Months after the Trump administration and the Department of Government Efficiency (DOGE) began mass layoffs of federal employees, the housing market is seeing the impacts.
In January, the administration offered 2.3 million federal employees a buyout option that provided eight months of salary and benefits. About 75,000 federal workers accepted.
A new study from Bright MLS, the region’s listing service, shows that nearly 40 percent of real estate agents in the DC metro area say they have worked with a client “whose decision to buy or sell was due to federal workforce layoffs and cutoffs.”
Of those agents, 16 percent said they worked with buyers, 12 percent sellers, and 9 percent said they worked with both buyers and sellers. Fifty-eight percent of agents said they had not worked with clients whose decisions were based on federal layoffs or budget cuts; 5 percent said they were unsure.
Bright MLS also noted that home sellers were more likely to be retirees in DC, “suggesting that federal workforce cuts and uncertainty had a bigger impact on older workers in the DC metro area this spring.” The study shows that 15 percent of spring sales in the DC area were for retirement reasons, compared to 10 percent across the broader Bright MLS region.
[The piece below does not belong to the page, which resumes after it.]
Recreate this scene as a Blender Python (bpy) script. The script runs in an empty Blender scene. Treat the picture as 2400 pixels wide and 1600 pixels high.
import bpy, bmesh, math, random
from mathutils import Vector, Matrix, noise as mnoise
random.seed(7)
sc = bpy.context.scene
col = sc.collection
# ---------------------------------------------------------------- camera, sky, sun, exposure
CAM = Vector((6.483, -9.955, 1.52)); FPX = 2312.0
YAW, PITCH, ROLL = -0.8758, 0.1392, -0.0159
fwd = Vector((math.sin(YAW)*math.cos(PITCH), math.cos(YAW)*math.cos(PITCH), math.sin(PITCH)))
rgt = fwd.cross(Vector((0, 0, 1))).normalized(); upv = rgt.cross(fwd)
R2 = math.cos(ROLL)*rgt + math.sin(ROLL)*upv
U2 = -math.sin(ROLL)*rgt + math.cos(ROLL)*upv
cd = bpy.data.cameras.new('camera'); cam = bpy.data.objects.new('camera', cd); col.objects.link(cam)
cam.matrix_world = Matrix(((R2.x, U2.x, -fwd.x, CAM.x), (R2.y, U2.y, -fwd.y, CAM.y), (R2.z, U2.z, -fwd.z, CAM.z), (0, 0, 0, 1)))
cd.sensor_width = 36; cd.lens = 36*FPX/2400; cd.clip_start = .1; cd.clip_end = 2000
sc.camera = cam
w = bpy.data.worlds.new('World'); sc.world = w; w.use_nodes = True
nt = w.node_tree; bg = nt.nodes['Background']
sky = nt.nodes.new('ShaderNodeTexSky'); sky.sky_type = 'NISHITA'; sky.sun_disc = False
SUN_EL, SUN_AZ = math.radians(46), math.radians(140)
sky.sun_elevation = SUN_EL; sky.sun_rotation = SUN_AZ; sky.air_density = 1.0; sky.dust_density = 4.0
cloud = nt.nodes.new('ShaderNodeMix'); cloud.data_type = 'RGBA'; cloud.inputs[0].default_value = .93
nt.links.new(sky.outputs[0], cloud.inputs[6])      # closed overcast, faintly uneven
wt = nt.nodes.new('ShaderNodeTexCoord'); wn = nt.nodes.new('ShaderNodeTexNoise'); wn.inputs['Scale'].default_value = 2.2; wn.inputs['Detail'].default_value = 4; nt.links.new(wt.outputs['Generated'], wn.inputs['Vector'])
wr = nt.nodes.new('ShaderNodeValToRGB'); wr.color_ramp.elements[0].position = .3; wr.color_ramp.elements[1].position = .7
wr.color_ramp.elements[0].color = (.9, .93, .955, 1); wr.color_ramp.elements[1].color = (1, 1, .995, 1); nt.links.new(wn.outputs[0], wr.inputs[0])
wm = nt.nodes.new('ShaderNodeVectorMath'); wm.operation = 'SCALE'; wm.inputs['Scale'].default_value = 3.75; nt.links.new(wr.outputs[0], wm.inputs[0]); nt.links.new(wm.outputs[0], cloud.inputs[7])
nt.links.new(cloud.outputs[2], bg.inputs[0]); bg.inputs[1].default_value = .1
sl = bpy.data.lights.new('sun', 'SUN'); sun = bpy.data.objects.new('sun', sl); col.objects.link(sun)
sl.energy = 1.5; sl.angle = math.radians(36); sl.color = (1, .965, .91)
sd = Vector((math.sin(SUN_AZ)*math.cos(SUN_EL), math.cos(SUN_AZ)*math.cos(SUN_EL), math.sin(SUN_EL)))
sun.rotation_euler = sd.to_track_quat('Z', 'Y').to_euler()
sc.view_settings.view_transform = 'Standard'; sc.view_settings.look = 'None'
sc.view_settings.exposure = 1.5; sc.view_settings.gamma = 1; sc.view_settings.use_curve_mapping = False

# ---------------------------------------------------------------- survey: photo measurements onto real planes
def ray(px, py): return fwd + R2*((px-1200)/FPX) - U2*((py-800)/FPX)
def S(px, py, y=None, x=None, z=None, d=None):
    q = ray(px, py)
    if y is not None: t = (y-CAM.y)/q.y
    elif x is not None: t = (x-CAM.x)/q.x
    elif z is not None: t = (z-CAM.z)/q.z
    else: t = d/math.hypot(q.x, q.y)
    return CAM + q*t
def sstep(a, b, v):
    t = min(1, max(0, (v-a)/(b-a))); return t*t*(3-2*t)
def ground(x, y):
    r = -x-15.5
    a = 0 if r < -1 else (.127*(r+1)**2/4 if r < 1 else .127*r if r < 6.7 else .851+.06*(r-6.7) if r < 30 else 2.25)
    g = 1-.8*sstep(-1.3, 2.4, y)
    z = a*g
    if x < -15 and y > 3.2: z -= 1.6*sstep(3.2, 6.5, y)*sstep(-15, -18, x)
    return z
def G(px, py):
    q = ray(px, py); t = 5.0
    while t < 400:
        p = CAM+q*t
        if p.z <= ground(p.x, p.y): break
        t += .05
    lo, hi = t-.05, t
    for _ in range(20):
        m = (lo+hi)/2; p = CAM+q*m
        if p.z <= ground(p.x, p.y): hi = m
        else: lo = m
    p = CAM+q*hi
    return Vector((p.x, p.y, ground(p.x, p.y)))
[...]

And many agents say they believe the federal workforce layoffs are having impacts on sale activity and price. Of the agents polled, 43 percent say layoffs and cuts have driven more selling activity, and 38 percent say they are causing home prices to lower.
May’s Market
Bright MLS’s monthly report on the state of the housing market showed high inventory across the DC region in May. The May report (the most recent available) says that there were 10,413 active listings in May 2025, up 41.6 percent from May 2024.
It still showed home prices having a modest increase. The median sold price in May 2025 was $659,950, up 3.1 percent from last May.
A report from the Northern Virginia Association of Realtors showed similar numbers for the NoVA region specifically. In NoVA, there was an inventory of 2,636 homes in May 2025, a 50 percent year-over-year increase. The median home price in NoVA was $789,500, a 3.9 percent increase year over year.